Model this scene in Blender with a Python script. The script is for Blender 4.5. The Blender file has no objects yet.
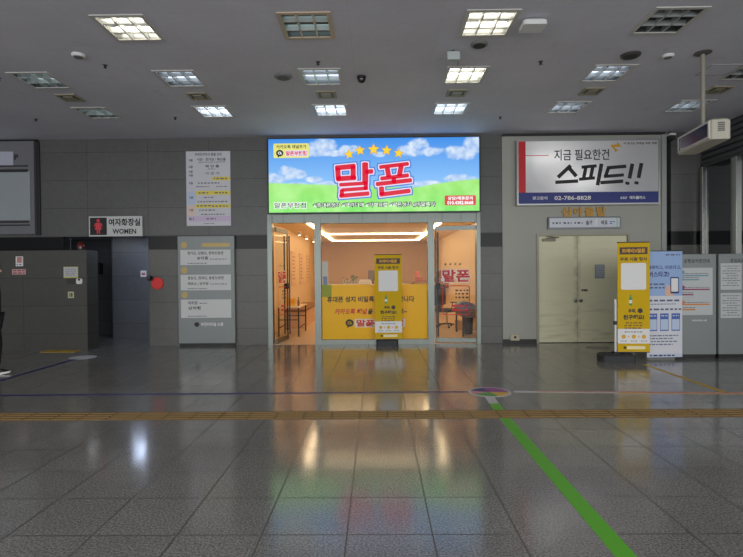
import bpy, math, random
from mathutils import Matrix, Vector
random.seed(7)
S = bpy.context.scene
COL = S.collection
PI = math.pi

# ------------------------------------------------------------------ camera
cd = bpy.data.cameras.new('camera')
cam = bpy.data.objects.new('camera', cd)
COL.objects.link(cam)
cd.sensor_fit = 'HORIZONTAL'
cd.sensor_width = 36.0
cd.lens = 36.0 * 515 / 743
cd.clip_start = 0.05
cam.matrix_world = (Matrix.Translation((0, 0, 1.55)) @ Matrix.Rotation(math.atan(5.5 / 515), 4, 'Z')
                    @ Matrix.Rotation(PI / 2 - math.atan(6.5 / 515), 4, 'X') @ Matrix.Rotation(-0.0085, 4, 'Z'))
S.camera = cam

# ------------------------------------------------------------------ world, large lights, exposure
W = bpy.data.worlds.new('world')
S.world = W
W.use_nodes = True
bg = W.node_tree.nodes['Background']
bg.inputs[0].default_value = (0.93, 0.97, 1.0, 1)
bg.inputs[1].default_value = 0.35
S.view_settings.view_transform = 'Standard'
S.view_settings.look = 'None'
S.view_settings.exposure = 0.0
S.view_settings.gamma = 1.0
S.view_settings.use_curve_mapping = False
S.cycles.max_bounces = 10
S.cycles.diffuse_bounces = 4
S.cycles.glossy_bounces = 5
S.cycles.transparent_max_bounces = 16
S.cycles.sample_clamp_indirect = 4.0
S.cycles.use_denoising = True


def area(name, loc, tgt, sx, sy, power, color):
    l = bpy.data.lights.new(name, 'AREA')
    l.shape = 'RECTANGLE'
    l.size, l.size_y, l.energy, l.color = sx, sy, power, color
    o = bpy.data.objects.new(name, l)
    COL.objects.link(o)
    o.location = loc
    o.rotation_euler = (Vector(tgt) - Vector(loc)).to_track_quat('-Z', 'Y').to_euler()
    return o


# unseen concourse lamps behind the viewer, and a fill added for ceiling and walls
area('concourse_light', (1.0, -4.0, 4.3), (1.0, -3.6, 0.0), 24, 9.0, 1250, (1.0, 0.97, 0.92))
area('rear_fill_light', (1.0, -8.0, 2.2), (1.0, 6.0, 6.6), 28, 4.2, 1300, (0.96, 0.97, 1.0))

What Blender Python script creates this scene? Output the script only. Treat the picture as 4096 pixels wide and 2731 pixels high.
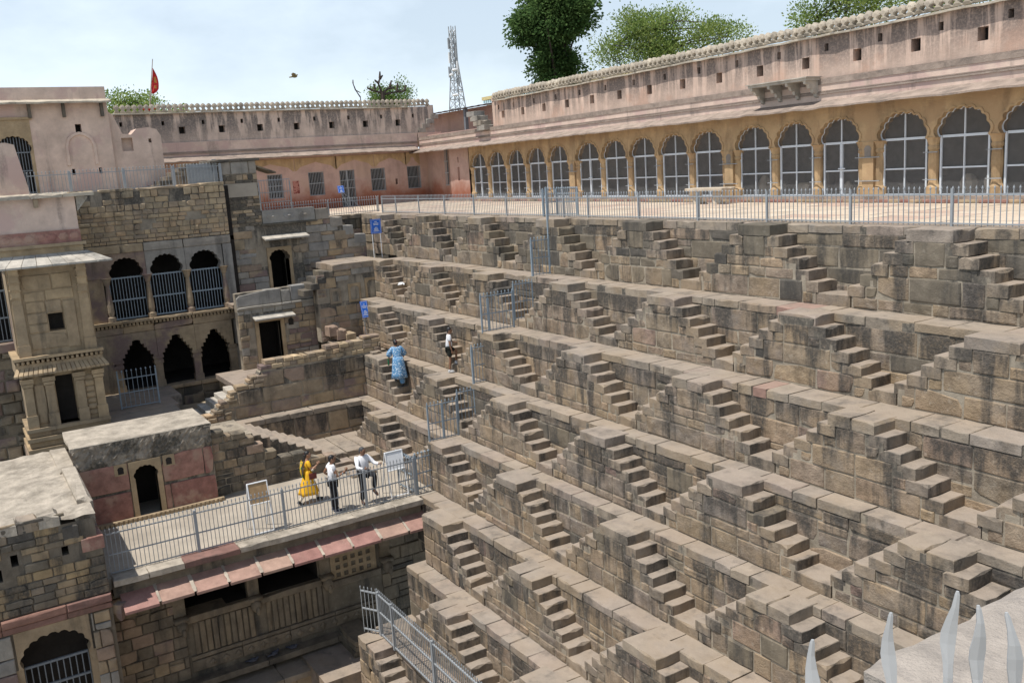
import bpy, math, random
from mathutils import Vector, Matrix
sc = bpy.context.scene
for o in list(bpy.data.objects):
    bpy.data.objects.remove(o)

# ------------------------------------------------------------------ camera, sky, sun, exposure
cam_d = bpy.data.cameras.new('camera'); cam = bpy.data.objects.new('camera', cam_d)
sc.collection.objects.link(cam); sc.camera = cam
cam.matrix_world = Matrix(((0.528764, -0.125346, 0.839462, 0), (0.846362, 0.152303, -0.510368, 0), (-0.06388, 0.980353, 0.18662, 1.75), (0, 0, 0, 1)))
cam_d.sensor_width = 36.0; cam_d.lens = 3694.72/4096*36.0
cam_d.clip_start = 0.05; cam_d.clip_end = 3000

SUN_EL, SUN_AZ = math.radians(68), math.radians(-90)     # direction towards the sun: from -Y
world = bpy.data.worlds.new('World'); sc.world = world; world.use_nodes = True
wn, wl = world.node_tree.nodes, world.node_tree.links
wn.clear()
w_out = wn.new('ShaderNodeOutputWorld'); w_bg = wn.new('ShaderNodeBackground')
sky = wn.new('ShaderNodeTexSky'); sky.sky_type = 'NISHITA'; sky.sun_disc = False
sky.sun_elevation = SUN_EL; sky.sun_rotation = math.radians(180); sky.altitude = 200
sky.air_density = 1.0; sky.dust_density = 1.0; sky.ozone_density = 1.0
tc = wn.new('ShaderNodeTexCoord'); mp = wn.new('ShaderNodeMapping'); mp.inputs['Scale'].default_value = (1, 1, 2.2)
nz = wn.new('ShaderNodeTexNoise'); nz.inputs['Scale'].default_value = 2.3; nz.inputs['Detail'].default_value = 7; nz.inputs['Roughness'].default_value = 0.55
rp = wn.new('ShaderNodeValToRGB'); rp.color_ramp.elements[0].position = 0.42; rp.color_ramp.elements[1].position = 0.64
rp.color_ramp.elements[0].color = (0.56, 0.56, 0.56, 1); rp.color_ramp.elements[1].color = (1, 1, 1, 1)
mx = wn.new('ShaderNodeMix'); mx.data_type = 'RGBA'
mx.inputs[7].default_value = (9.6, 11.0, 12.3, 1)          # thin bright cloud
wl.new(tc.outputs['Generated'], mp.inputs[0]); wl.new(mp.outputs[0], nz.inputs['Vector'])
wl.new(nz.outputs[0], rp.inputs[0])
sx = wn.new('ShaderNodeSeparateXYZ'); wl.new(tc.outputs['Generated'], sx.inputs[0])     # cloud thick at the horizon, thinned overhead out of view to cut ambient light
hz = wn.new('ShaderNodeMapRange'); hz.inputs[1].default_value = 0.2; hz.inputs[2].default_value = 0.75; hz.inputs[3].default_value = 1.0; hz.inputs[4].default_value = 0.12
hz.interpolation_type = 'SMOOTHSTEP'; wl.new(sx.outputs[2], hz.inputs[0])
hm_ = wn.new('ShaderNodeMath'); hm_.operation = 'MULTIPLY'; wl.new(rp.outputs[0], hm_.inputs[0]); wl.new(hz.outputs[0], hm_.inputs[1]); wl.new(hm_.outputs[0], mx.inputs[0]); wl.new(sky.outputs[0], mx.inputs[6])
wl.new(mx.outputs[2], w_bg.inputs[0]); w_bg.inputs[1].default_value = 0.10; wl.new(w_bg.outputs[0], w_out.inputs[0])

sun_d = bpy.data.lights.new('sun', 'SUN'); sun = bpy.data.objects.new('sun', sun_d); sc.collection.objects.link(sun)
sun_d.energy = 5.0; sun_d.angle = math.radians(0.6); sun_d.color = (1.0, 0.955, 0.89)
sun.rotation_euler = Vector((math.cos(SUN_EL)*math.cos(SUN_AZ), math.cos(SUN_EL)*math.sin(SUN_AZ), math.sin(SUN_EL))).to_track_quat('Z', 'Y').to_euler()
sun.location = (0, -20, 60)
sc.view_settings.view_transform = 'Standard'; sc.view_settings.look = 'None'
sc.view_settings.exposure = 0.0; sc.view_settings.gamma = 1.0; sc.view_settings.use_curve_mapping = False
sc.cycles.max_bounces = 6; sc.cycles.diffuse_bounces = 3; sc.cycles.transparent_max_bounces = 12

R = random.Random(7)
def U(a, b): return R.uniform(a, b)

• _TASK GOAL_
Excluding the pictures, reproduce every entry exactly as given.

• _OUTPUT FOR THIS EXERCISE_
Model this scene in Blender with a Python script. The script is for Blender 4.5. The Blender file has no objects yet.
import bpy, math, random
from mathutils import Matrix, Vector
random.seed(7)
S = bpy.context.scene
COL = S.collection
PI = math.pi

# ------------------------------------------------------------------ camera
cd = bpy.data.cameras.new('camera')
cam = bpy.data.objects.new('camera', cd)
COL.objects.link(cam)
cd.sensor_fit = 'HORIZONTAL'
cd.sensor_width = 36.0
cd.lens = 36.0 * 515 / 743
cd.clip_start = 0.05
cam.matrix_world = (Matrix.Translation((0, 0, 1.55)) @ Matrix.Rotation(math.atan(5.5 / 515), 4, 'Z')
                    @ Matrix.Rotation(PI / 2 - math.atan(6.5 / 515), 4, 'X') @ Matrix.Rotation(-0.0085, 4, 'Z'))
S.camera = cam

# ------------------------------------------------------------------ world, large lights, exposure
W = bpy.data.worlds.new('world')
S.world = W
W.use_nodes = True
bg = W.node_tree.nodes['Background']
bg.inputs[0].default_value = (0.93, 0.97, 1.0, 1)
bg.inputs[1].default_value = 0.35
S.view_settings.view_transform = 'Standard'
S.view_settings.look = 'None'
S.view_settings.exposure = 0.0
S.view_settings.gamma = 1.0
S.view_settings.use_curve_mapping = False
S.cycles.max_bounces = 10
S.cycles.diffuse_bounces = 4
S.cycles.glossy_bounces = 5
S.cycles.transparent_max_bounces = 16
S.cycles.sample_clamp_indirect = 4.0
S.cycles.use_denoising = True


def area(name, loc, tgt, sx, sy, power, color):
    l = bpy.data.lights.new(name, 'AREA')
    l.shape = 'RECTANGLE'
    l.size, l.size_y, l.energy, l.color = sx, sy, power, color
    o = bpy.data.objects.new(name, l)
    COL.objects.link(o)
    o.location = loc
    o.rotation_euler = (Vector(tgt) - Vector(loc)).to_track_quat('-Z', 'Y').to_euler()
    return o


# unseen concourse lamps behind the viewer, and a fill added for ceiling and walls
area('concourse_light', (1.0, -4.0, 4.3), (1.0, -3.6, 0.0), 24, 9.0, 1250, (1.0, 0.97, 0.92))
area('rear_fill_light', (1.0, -8.0, 2.2), (1.0, 6.0, 6.6), 28, 4.2, 1300, (0.96, 0.97, 1.0))

What Blender Python script creates this scene? Output the script only. Treat the picture as 4096 pixels wide and 2731 pixels high.
import bpy, math, random
from mathutils import Vector, Matrix
sc = bpy.context.scene
for o in list(bpy.data.objects):
    bpy.data.objects.remove(o)

# ------------------------------------------------------------------ camera, sky, sun, exposure
cam_d = bpy.data.cameras.new('camera'); cam = bpy.data.objects.new('camera', cam_d)
sc.collection.objects.link(cam); sc.camera = cam
cam.matrix_world = Matrix(((0.528764, -0.125346, 0.839462, 0), (0.846362, 0.152303, -0.510368, 0), (-0.06388, 0.980353, 0.18662, 1.75), (0, 0, 0, 1)))
cam_d.sensor_width = 36.0; cam_d.lens = 3694.72/4096*36.0
cam_d.clip_start = 0.05; cam_d.clip_end = 3000

SUN_EL, SUN_AZ = math.radians(68), math.radians(-90)     # direction towards the sun: from -Y
world = bpy.data.worlds.new('World'); sc.world = world; world.use_nodes = True
wn, wl = world.node_tree.nodes, world.node_tree.links
wn.clear()
w_out = wn.new('ShaderNodeOutputWorld'); w_bg = wn.new('ShaderNodeBackground')
sky = wn.new('ShaderNodeTexSky'); sky.sky_type = 'NISHITA'; sky.sun_disc = False
sky.sun_elevation = SUN_EL; sky.sun_rotation = math.radians(180); sky.altitude = 200
sky.air_density = 1.0; sky.dust_density = 1.0; sky.ozone_density = 1.0
tc = wn.new('ShaderNodeTexCoord'); mp = wn.new('ShaderNodeMapping'); mp.inputs['Scale'].default_value = (1, 1, 2.2)
nz = wn.new('ShaderNodeTexNoise'); nz.inputs['Scale'].default_value = 2.3; nz.inputs['Detail'].default_value = 7; nz.inputs['Roughness'].default_value = 0.55
rp = wn.new('ShaderNodeValToRGB'); rp.color_ramp.elements[0].position = 0.42; rp.color_ramp.elements[1].position = 0.64
rp.color_ramp.elements[0].color = (0.56, 0.56, 0.56, 1); rp.color_ramp.elements[1].color = (1, 1, 1, 1)
mx = wn.new('ShaderNodeMix'); mx.data_type = 'RGBA'
mx.inputs[7].default_value = (9.6, 11.0, 12.3, 1)          # thin bright cloud
wl.new(tc.outputs['Generated'], mp.inputs[0]); wl.new(mp.outputs[0], nz.inputs['Vector'])
wl.new(nz.outputs[0], rp.inputs[0])
sx = wn.new('ShaderNodeSeparateXYZ'); wl.new(tc.outputs['Generated'], sx.inputs[0])     # cloud thick at the horizon, thinned overhead out of view to cut ambient light
hz = wn.new('ShaderNodeMapRange'); hz.inputs[1].default_value = 0.2; hz.inputs[2].default_value = 0.75; hz.inputs[3].default_value = 1.0; hz.inputs[4].default_value = 0.12
hz.interpolation_type = 'SMOOTHSTEP'; wl.new(sx.outputs[2], hz.inputs[0])
hm_ = wn.new('ShaderNodeMath'); hm_.operation = 'MULTIPLY'; wl.new(rp.outputs[0], hm_.inputs[0]); wl.new(hz.outputs[0], hm_.inputs[1]); wl.new(hm_.outputs[0], mx.inputs[0]); wl.new(sky.outputs[0], mx.inputs[6])
wl.new(mx.outputs[2], w_bg.inputs[0]); w_bg.inputs[1].default_value = 0.10; wl.new(w_bg.outputs[0], w_out.inputs[0])

sun_d = bpy.data.lights.new('sun', 'SUN'); sun = bpy.data.objects.new('sun', sun_d); sc.collection.objects.link(sun)
sun_d.energy = 5.0; sun_d.angle = math.radians(0.6); sun_d.color = (1.0, 0.955, 0.89)
sun.rotation_euler = Vector((math.cos(SUN_EL)*math.cos(SUN_AZ), math.cos(SUN_EL)*math.sin(SUN_AZ), math.sin(SUN_EL))).to_track_quat('Z', 'Y').to_euler()
sun.location = (0, -20, 60)
sc.view_settings.view_transform = 'Standard'; sc.view_settings.look = 'None'
sc.view_settings.exposure = 0.0; sc.view_settings.gamma = 1.0; sc.view_settings.use_curve_mapping = False
sc.cycles.max_bounces = 6; sc.cycles.diffuse_bounces = 3; sc.cycles.transparent_max_bounces = 12

R = random.Random(7)
def U(a, b): return R.uniform(a, b)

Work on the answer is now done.